== Supplied data ==

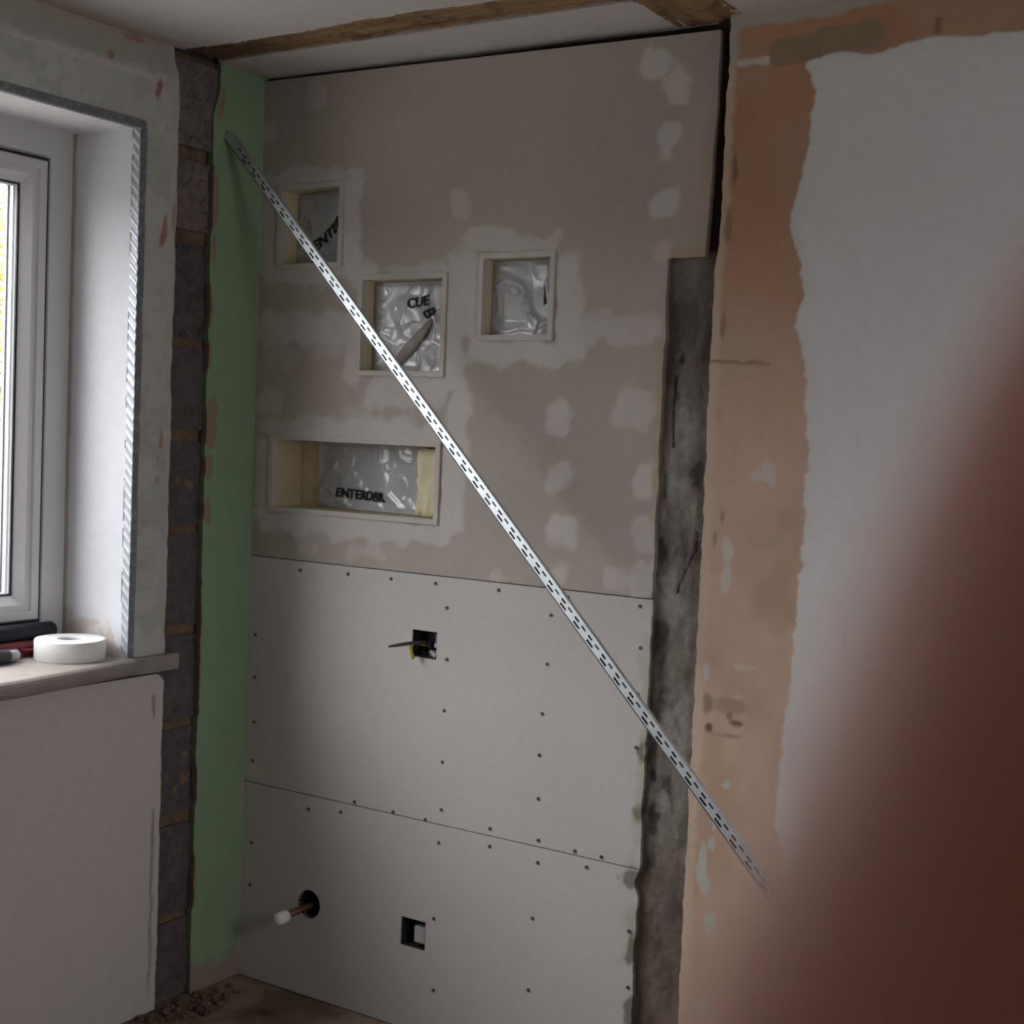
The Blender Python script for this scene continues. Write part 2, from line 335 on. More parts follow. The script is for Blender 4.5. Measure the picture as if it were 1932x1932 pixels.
for z0, z1, sd in ((SE2+0.0012, SE1-0.0012, 201), (0.0, SE2-0.0012, 231)):
    b = panel('tile_backer_board', wall_back, (0, 0, 0), (1, 0, 0), (0, 0, 1), (0, -1, 0),
              np.concatenate([ls(0, 1.2, 0.006), su, hole_u if z0 == 0 else []]), np.concatenate([ls(z0, z1, 0.006), [x for x in sv if z0 < x < z1], hole_v if z0 == 0 else []]), f_lower(sd), 'wall', 0.012, k_lower(z0, z1))
    boards.append(b)
boards[0]['label'] = 'upper cream backer board with square socket hole'
boards[1]['label'] = 'lower cream backer board with round pipe hole and square hole'
# screws: dark heads in the boards
SCREW = [(0.176, 1.118), (0.335, 1.122), (0.473, 1.122), (0.61, 1.123), (0.794, 1.124), (0.985, 1.126), (1.171, 1.124), (0.646, 1.067), (0.942, 1.08), (0.652, 0.941), (1.177, 1.031), (0.65, 0.815), (0.937, 0.965), (1.175, 0.927), (0.929, 0.847), (0.651, 0.688), (0.926, 0.749), (1.178, 0.806), (0.382, 0.541), (0.506, 0.538), (0.23, 0.495), (0.338, 0.507), (0.606, 0.537), (0.653, 0.57), (0.797, 0.55), (0.928, 0.646), (0.798, 0.507), (0.649, 0.487), (0.933, 0.548), (0.934, 0.495), (1.032, 0.542), (1.102, 0.542), (1.065, 0.511), (0.643, 0.296), (0.926, 0.36), (1.181, 0.388), (0.65, 0.118), (0.923, 0.187), (1.185, 0.259), (0.026, 0.932), (0.028, 0.817), (0.031, 0.696), (0.03, 0.591), (0.035, 0.368), (0.034, 0.252)]
bm = bmesh.new()
prof = [(0.0047, 0.0), (0.0042, -0.0022), (0.0018, -0.0014)]; rings = []
for r, y in prof: rings.append([bm.verts.new((r*math.cos(k*math.pi/5), y, r*math.sin(k*math.pi/5))) for k in range(10)])
for a, b in zip(rings, rings[1:]):
    for k in range(10): bm.faces.new((a[k], a[(k+1) % 10], b[(k+1) % 10], b[k]))
bm.faces.new(rings[-1])
bmesh.ops.recalc_face_normals(bm, faces=bm.faces)
sme = bpy.data.meshes.new('screw'); bm.to_mesh(sme); bm.free(); sme.materials.append(M['screw'])
for x, z in SCREW:
    p_ = boards[0] if z > SE2 else boards[1]
    o = bpy.data.objects.new('screw', sme); COL.objects.link(o); o.parent = p_; o.location = (x, 0.0, z)

bm = bmesh.new(); tube(bm, [(0.242, 0.0125, 0.245), (0.242, 0.001, 0.245)], 0.0376, 28, cap=False); tube(bm, [(0.242, 0.0125, 0.245), (0.242, 0.10, 0.245), (0.242, 0.101, 0.245)], [0.0376, 0.0376, 0.0005], 28, cap=False)
obj('hole_sleeve', bm, 'blackbox', boards[1], True)['label'] = 'black cup added in the pipe hole for its shade'  # added black lining that paints the shade inside the hole
# masonry scar strip between the boards and the pink plaster
def f_scar(u, v):
    n = fbm(u*1.6, v*0.7, 16, 5, 81); n2 = fbm(u, v, 42, 4, 91)
    c = np.zeros(u.shape+(3,))+np.array((0.165, 0.147, 0.127))
    c = mixc(c, (0.26, 0.24, 0.22), sst(0.52, 0.72, n)*0.8)
    c = mixc(c, (0.065, 0.052, 0.045), sst(0.47, 0.30, n)*0.9)
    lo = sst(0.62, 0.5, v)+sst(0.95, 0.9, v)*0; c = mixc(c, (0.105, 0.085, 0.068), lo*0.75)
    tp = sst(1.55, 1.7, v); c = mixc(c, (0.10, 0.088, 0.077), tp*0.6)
    for (x, z, rx, rz) in ((1.235, 1.673, 0.009, 0.012), (1.222, 0.66, 0.02, 0.05), (1.215, 0.76, 0.012, 0.03), (1.212, 1.40, 0.006, 0.04)):
        d = np.hypot((u-x)/rx, (v-z)/rz)+(n2-0.5)*1.2; c = mixc(c, (0.03, 0.024, 0.02), sst(1.0, 0.4, d)*0.9)
    for (x, z, rx, rz) in ((1.245, 1.40, 0.045, 0.03), (1.25, 0.88, 0.04, 0.06), (1.24, 0.69, 0.03, 0.03), (1.25, 1.12, 0.05, 0.05)):
        d = np.hypot((u-x)/rx, (v-z)/rz)+(n2-0.5)*1.5; c = mixc(c, (0.32, 0.30, 0.28), sst(1.0, 0.2, d)*0.6)
    ck = np.abs(u-(1.272+0.02*np.sin((v-1.22)*26)+(n2-0.5)*0.02))
    crack = sst(0.0035, 0.0012, ck)*(v > 1.16)*(v < 1.30)
    ck2 = np.abs(u-(1.225+0.004*np.sin(v*23)+(n2-0.5)*0.01)); crack2 = sst(0.004, 0.0015, ck2)*(v > 1.48)*(v < 1.64)
    cr = np.maximum(crack, crack2); c = mixc(c, (0.015, 0.012, 0.01), cr*0.9)
    h = (n-0.5)*0.012+(n2-0.5)*0.006-cr*0.004
    return h, c
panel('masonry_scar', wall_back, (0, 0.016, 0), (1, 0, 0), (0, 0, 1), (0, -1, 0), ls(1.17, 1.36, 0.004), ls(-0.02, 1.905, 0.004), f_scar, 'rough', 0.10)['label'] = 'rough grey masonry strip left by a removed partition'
def f_gap_shade(u, v):
    n = fbm(u*1.6, v*0.7, 16, 5, 81); c = np.zeros(u.shape+(3,))+np.array((0.055, 0.04, 0.032)); return (n-0.5)*0.006, c
panel('dark_gap', wall_back, (0, 0.028, 0), (1, 0, 0), (0, 0, 1), (0, -1, 0), ls(1.28, 1.36, 0.006), ls(1.9, 2.41, 0.006), f_gap_shade, 'rough', 0.09)  # back of the gap painted near black, shade put into the colour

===

> _Exercise details_
The material above must be printed exactly, with its pictures left out.

> _Output for this exercise_
The Blender Python script for this scene continues. Write part 2, from line 335 on. More parts follow. The script is for Blender 4.5. Measure the picture as if it were 1932x1932 pixels.
for z0, z1, sd in ((SE2+0.0012, SE1-0.0012, 201), (0.0, SE2-0.0012, 231)):
    b = panel('tile_backer_board', wall_back, (0, 0, 0), (1, 0, 0), (0, 0, 1), (0, -1, 0),
              np.concatenate([ls(0, 1.2, 0.006), su, hole_u if z0 == 0 else []]), np.concatenate([ls(z0, z1, 0.006), [x for x in sv if z0 < x < z1], hole_v if z0 == 0 else []]), f_lower(sd), 'wall', 0.012, k_lower(z0, z1))
    boards.append(b)
boards[0]['label'] = 'upper cream backer board with square socket hole'
boards[1]['label'] = 'lower cream backer board with round pipe hole and square hole'
# screws: dark heads in the boards
SCREW = [(0.176, 1.118), (0.335, 1.122), (0.473, 1.122), (0.61, 1.123), (0.794, 1.124), (0.985, 1.126), (1.171, 1.124), (0.646, 1.067), (0.942, 1.08), (0.652, 0.941), (1.177, 1.031), (0.65, 0.815), (0.937, 0.965), (1.175, 0.927), (0.929, 0.847), (0.651, 0.688), (0.926, 0.749), (1.178, 0.806), (0.382, 0.541), (0.506, 0.538), (0.23, 0.495), (0.338, 0.507), (0.606, 0.537), (0.653, 0.57), (0.797, 0.55), (0.928, 0.646), (0.798, 0.507), (0.649, 0.487), (0.933, 0.548), (0.934, 0.495), (1.032, 0.542), (1.102, 0.542), (1.065, 0.511), (0.643, 0.296), (0.926, 0.36), (1.181, 0.388), (0.65, 0.118), (0.923, 0.187), (1.185, 0.259), (0.026, 0.932), (0.028, 0.817), (0.031, 0.696), (0.03, 0.591), (0.035, 0.368), (0.034, 0.252)]
bm = bmesh.new()
prof = [(0.0047, 0.0), (0.0042, -0.0022), (0.0018, -0.0014)]; rings = []
for r, y in prof: rings.append([bm.verts.new((r*math.cos(k*math.pi/5), y, r*math.sin(k*math.pi/5))) for k in range(10)])
for a, b in zip(rings, rings[1:]):
    for k in range(10): bm.faces.new((a[k], a[(k+1) % 10], b[(k+1) % 10], b[k]))
bm.faces.new(rings[-1])
bmesh.ops.recalc_face_normals(bm, faces=bm.faces)
sme = bpy.data.meshes.new('screw'); bm.to_mesh(sme); bm.free(); sme.materials.append(M['screw'])
for x, z in SCREW:
    p_ = boards[0] if z > SE2 else boards[1]
    o = bpy.data.objects.new('screw', sme); COL.objects.link(o); o.parent = p_; o.location = (x, 0.0, z)

bm = bmesh.new(); tube(bm, [(0.242, 0.0125, 0.245), (0.242, 0.001, 0.245)], 0.0376, 28, cap=False); tube(bm, [(0.242, 0.0125, 0.245), (0.242, 0.10, 0.245), (0.242, 0.101, 0.245)], [0.0376, 0.0376, 0.0005], 28, cap=False)
obj('hole_sleeve', bm, 'blackbox', boards[1], True)['label'] = 'black cup added in the pipe hole for its shade'  # added black lining that paints the shade inside the hole
# masonry scar strip between the boards and the pink plaster
def f_scar(u, v):
    n = fbm(u*1.6, v*0.7, 16, 5, 81); n2 = fbm(u, v, 42, 4, 91)
    c = np.zeros(u.shape+(3,))+np.array((0.165, 0.147, 0.127))
    c = mixc(c, (0.26, 0.24, 0.22), sst(0.52, 0.72, n)*0.8)
    c = mixc(c, (0.065, 0.052, 0.045), sst(0.47, 0.30, n)*0.9)
    lo = sst(0.62, 0.5, v)+sst(0.95, 0.9, v)*0; c = mixc(c, (0.105, 0.085, 0.068), lo*0.75)
    tp = sst(1.55, 1.7, v); c = mixc(c, (0.10, 0.088, 0.077), tp*0.6)
    for (x, z, rx, rz) in ((1.235, 1.673, 0.009, 0.012), (1.222, 0.66, 0.02, 0.05), (1.215, 0.76, 0.012, 0.03), (1.212, 1.40, 0.006, 0.04)):
        d = np.hypot((u-x)/rx, (v-z)/rz)+(n2-0.5)*1.2; c = mixc(c, (0.03, 0.024, 0.02), sst(1.0, 0.4, d)*0.9)
    for (x, z, rx, rz) in ((1.245, 1.40, 0.045, 0.03), (1.25, 0.88, 0.04, 0.06), (1.24, 0.69, 0.03, 0.03), (1.25, 1.12, 0.05, 0.05)):
        d = np.hypot((u-x)/rx, (v-z)/rz)+(n2-0.5)*1.5; c = mixc(c, (0.32, 0.30, 0.28), sst(1.0, 0.2, d)*0.6)
    ck = np.abs(u-(1.272+0.02*np.sin((v-1.22)*26)+(n2-0.5)*0.02))
    crack = sst(0.0035, 0.0012, ck)*(v > 1.16)*(v < 1.30)
    ck2 = np.abs(u-(1.225+0.004*np.sin(v*23)+(n2-0.5)*0.01)); crack2 = sst(0.004, 0.0015, ck2)*(v > 1.48)*(v < 1.64)
    cr = np.maximum(crack, crack2); c = mixc(c, (0.015, 0.012, 0.01), cr*0.9)
    h = (n-0.5)*0.012+(n2-0.5)*0.006-cr*0.004
    return h, c
panel('masonry_scar', wall_back, (0, 0.016, 0), (1, 0, 0), (0, 0, 1), (0, -1, 0), ls(1.17, 1.36, 0.004), ls(-0.02, 1.905, 0.004), f_scar, 'rough', 0.10)['label'] = 'rough grey masonry strip left by a removed partition'
def f_gap_shade(u, v):
    n = fbm(u*1.6, v*0.7, 16, 5, 81); c = np.zeros(u.shape+(3,))+np.array((0.055, 0.04, 0.032)); return (n-0.5)*0.006, c
panel('dark_gap', wall_back, (0, 0.028, 0), (1, 0, 0), (0, 0, 1), (0, -1, 0), ls(1.28, 1.36, 0.006), ls(1.9, 2.41, 0.006), f_gap_shade, 'rough', 0.09)  # back of the gap painted near black, shade put into the colour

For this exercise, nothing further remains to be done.